To address this problem, which is certainly the most salient environmental problem that confronts humans today, we have generally been thinking inside the box. This means that our efforts have largely been focused on creating incentives and setting policies to get people and firms to reduce and ideally eliminate their use of fossil fuels and move towards renewable energy sources. A good example of such a policy is the provision of tax breaks to those who switch from gasoline powered to electric vehicles. In this regard, California recently announced that by 2035, the state would ban the sales of new gasoline powered cars and light trucks. The hope here is that such an act will provide a forceful nudge to state residents to drive more electric vehicles that typically have no tailpipe emissions. If, in addition, this act also encourages research on batteries then so much the better.

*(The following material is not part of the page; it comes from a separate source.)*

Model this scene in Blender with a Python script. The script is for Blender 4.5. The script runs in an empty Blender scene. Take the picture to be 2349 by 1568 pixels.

The problem with this “inside the box” thinking is that even though it makes sense at the national level, and certainly at the level of the entire planet, we have been doing too little and at too slow a pace. In the meantime, we increasingly hear and see stories of record high temperatures in the American west, devastating floods in Sydney, Australia, unbearable heatwaves in New Delhi, India, and dramatically high rainfall leading to widespread flooding in Pakistan.

So, it’s time to think outside the box. This means thinking seriously about geoengineering or climate engineering. This kind of engineering embraces two types of technologies: carbon dioxide removal and, most interestingly, sunlight reflection methods.

Carbon dioxide removal technologies denote processes, such as direct air capture, that seek to address a key cause of climate change by lowering atmospheric carbon dioxide concentrations. However, as Cornell researcher Doug MacMartin has noted in recently published research, current strategies for carbon dioxide removal are either not at scale or are too expensive to meaningfully reduce the 40 billion tons of carbon dioxide emitted by humans each year.

This brings us to solar radiation modification which is a potentially valuable climate change mitigation strategy. The technology here involves injecting sulfate aerosols into the stratosphere so that more sunlight bounces off the Earth’s atmosphere instead of being absorbed by the “blanket covered” earth. The key point is that sunlight reflection methods, including stratospheric aerosol injection, can offset the effects of climate change by cooling planet earth.

Research on climate engineering is very new and we are nowhere close to knowing all the impacts, both positive and negative, of employing the technologies suggested by this line of research. Although policies based on thinking “inside the box” can continue to be used, we are now at a stage in our fight against climate change where we need to seriously consider augmenting our traditional policy toolkit with approaches that hold promise but about which there is also some uncertainty. Expanding our set of policy instruments cannot make us worse off because we always have the option of not using a policy if it turns out that the use of this policy will not make our planet more livable for the present and future generations.

Batabyal is the Arthur J. Gosnell professor of economics and the Interim Head of the Department of Sustainability, both at RIT, but these views are his own.